Job>
Using the data below, gather each line that includes the word "from".

Scripts that build scenes:
━━━━━━━━━━

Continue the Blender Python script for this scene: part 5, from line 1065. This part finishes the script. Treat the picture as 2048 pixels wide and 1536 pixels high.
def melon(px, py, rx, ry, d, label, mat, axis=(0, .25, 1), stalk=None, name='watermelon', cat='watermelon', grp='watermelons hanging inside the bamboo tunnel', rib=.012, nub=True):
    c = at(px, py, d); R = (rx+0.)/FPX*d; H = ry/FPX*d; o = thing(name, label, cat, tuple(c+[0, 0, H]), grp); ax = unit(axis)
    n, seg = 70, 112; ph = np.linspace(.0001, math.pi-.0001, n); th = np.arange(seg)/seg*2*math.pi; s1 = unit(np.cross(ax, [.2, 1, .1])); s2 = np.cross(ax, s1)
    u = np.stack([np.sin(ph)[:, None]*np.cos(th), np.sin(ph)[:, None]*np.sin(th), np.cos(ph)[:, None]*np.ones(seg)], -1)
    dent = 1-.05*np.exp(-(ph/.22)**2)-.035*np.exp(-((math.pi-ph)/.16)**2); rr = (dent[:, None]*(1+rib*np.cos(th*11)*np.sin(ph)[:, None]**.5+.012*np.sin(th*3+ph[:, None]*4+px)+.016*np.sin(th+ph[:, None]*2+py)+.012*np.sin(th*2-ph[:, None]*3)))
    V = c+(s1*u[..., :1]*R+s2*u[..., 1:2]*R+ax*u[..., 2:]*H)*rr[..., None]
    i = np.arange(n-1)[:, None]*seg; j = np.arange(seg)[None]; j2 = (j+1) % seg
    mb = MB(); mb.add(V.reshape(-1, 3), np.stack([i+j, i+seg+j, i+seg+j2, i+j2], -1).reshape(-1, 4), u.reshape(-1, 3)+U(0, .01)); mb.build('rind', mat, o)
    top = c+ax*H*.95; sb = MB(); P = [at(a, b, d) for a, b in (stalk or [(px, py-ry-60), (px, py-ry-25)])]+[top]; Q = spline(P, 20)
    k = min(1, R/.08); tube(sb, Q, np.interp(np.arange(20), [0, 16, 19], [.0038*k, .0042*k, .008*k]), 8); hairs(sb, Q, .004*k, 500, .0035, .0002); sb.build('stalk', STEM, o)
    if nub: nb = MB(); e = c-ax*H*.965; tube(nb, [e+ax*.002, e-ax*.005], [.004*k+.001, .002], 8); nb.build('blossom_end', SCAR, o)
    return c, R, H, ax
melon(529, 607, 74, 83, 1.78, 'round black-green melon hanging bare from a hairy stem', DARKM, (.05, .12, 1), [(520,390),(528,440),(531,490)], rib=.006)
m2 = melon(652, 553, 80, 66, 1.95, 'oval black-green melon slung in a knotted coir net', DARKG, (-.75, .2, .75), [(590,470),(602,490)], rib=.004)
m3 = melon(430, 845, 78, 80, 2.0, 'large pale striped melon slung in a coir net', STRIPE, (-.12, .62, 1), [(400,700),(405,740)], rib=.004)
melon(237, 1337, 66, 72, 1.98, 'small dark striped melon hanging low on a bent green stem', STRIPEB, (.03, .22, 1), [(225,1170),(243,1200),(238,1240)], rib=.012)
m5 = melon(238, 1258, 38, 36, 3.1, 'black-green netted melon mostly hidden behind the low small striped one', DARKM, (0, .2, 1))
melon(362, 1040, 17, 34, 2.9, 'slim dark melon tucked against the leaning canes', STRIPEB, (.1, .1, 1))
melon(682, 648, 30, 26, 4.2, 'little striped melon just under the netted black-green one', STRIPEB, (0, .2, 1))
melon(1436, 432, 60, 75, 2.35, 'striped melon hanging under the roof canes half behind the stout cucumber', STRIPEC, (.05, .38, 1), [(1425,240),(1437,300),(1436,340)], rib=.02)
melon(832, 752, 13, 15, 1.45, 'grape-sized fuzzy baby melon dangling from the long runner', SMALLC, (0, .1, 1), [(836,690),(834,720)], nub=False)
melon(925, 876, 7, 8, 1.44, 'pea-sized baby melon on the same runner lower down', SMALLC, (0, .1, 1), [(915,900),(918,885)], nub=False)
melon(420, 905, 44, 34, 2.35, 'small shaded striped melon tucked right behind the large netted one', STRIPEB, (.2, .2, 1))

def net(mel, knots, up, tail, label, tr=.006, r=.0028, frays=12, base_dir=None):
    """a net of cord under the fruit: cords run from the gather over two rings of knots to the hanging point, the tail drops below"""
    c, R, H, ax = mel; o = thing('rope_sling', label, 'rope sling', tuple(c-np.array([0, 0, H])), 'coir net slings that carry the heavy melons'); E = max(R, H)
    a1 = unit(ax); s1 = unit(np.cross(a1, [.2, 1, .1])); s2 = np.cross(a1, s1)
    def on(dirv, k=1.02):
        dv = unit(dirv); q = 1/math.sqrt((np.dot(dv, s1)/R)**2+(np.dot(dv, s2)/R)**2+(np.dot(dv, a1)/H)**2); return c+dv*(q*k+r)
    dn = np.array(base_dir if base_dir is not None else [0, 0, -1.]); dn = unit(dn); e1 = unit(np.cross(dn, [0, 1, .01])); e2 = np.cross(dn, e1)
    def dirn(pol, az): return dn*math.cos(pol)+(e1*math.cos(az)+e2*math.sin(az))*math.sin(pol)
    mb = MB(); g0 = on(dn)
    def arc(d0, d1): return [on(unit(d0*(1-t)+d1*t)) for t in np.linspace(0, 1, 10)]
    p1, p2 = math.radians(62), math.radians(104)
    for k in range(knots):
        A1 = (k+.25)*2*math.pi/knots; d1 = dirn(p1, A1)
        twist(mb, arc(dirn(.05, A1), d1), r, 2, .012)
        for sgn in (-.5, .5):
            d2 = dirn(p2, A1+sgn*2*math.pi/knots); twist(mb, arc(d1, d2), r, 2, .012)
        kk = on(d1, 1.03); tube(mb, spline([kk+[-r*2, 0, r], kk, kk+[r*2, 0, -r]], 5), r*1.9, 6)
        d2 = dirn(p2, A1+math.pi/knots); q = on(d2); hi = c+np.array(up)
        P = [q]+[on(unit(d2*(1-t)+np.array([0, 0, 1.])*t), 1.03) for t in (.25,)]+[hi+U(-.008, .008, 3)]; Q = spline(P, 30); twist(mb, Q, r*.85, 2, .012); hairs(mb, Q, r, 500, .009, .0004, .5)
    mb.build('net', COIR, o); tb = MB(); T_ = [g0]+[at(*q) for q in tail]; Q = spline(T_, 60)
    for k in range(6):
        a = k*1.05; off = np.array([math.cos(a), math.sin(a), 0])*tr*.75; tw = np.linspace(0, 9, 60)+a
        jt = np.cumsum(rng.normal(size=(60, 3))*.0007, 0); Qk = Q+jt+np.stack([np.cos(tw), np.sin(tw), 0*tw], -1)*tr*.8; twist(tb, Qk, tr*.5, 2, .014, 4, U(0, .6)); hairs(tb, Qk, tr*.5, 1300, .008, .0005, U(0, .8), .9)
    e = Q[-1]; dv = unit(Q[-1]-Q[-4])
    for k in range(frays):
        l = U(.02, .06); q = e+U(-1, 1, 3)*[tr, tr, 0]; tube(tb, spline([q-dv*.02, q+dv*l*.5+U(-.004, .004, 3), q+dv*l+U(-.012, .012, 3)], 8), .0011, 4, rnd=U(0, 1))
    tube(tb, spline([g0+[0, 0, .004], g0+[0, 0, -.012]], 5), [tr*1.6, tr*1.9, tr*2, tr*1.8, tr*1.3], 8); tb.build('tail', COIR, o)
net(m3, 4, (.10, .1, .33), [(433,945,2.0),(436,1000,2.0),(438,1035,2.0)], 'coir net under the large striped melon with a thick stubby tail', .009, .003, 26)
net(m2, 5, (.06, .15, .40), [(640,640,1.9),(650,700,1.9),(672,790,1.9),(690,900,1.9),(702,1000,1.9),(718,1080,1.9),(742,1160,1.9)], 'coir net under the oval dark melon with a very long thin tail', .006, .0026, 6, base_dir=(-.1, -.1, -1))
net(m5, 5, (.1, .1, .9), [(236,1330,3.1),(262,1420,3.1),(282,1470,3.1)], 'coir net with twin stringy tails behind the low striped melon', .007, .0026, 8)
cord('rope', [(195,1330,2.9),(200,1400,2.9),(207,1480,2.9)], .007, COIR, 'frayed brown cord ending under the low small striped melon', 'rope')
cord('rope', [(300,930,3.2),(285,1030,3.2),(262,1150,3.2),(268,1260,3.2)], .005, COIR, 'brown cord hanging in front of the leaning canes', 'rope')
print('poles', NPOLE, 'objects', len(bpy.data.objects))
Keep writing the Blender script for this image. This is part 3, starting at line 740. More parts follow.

━━━━━━━━━━

Written reply>
Continue the Blender Python script for this scene: part 5, from line 1065. This part finishes the script. Treat the picture as 2048 pixels wide and 1536 pixels high.
melon(529, 607, 74, 83, 1.78, 'round black-green melon hanging bare from a hairy stem', DARKM, (.05, .12, 1), [(520,390),(528,440),(531,490)], rib=.006)
melon(832, 752, 13, 15, 1.45, 'grape-sized fuzzy baby melon dangling from the long runner', SMALLC, (0, .1, 1), [(836,690),(834,720)], nub=False)
    """a net of cord under the fruit: cords run from the gather over two rings of knots to the hanging point, the tail drops below"""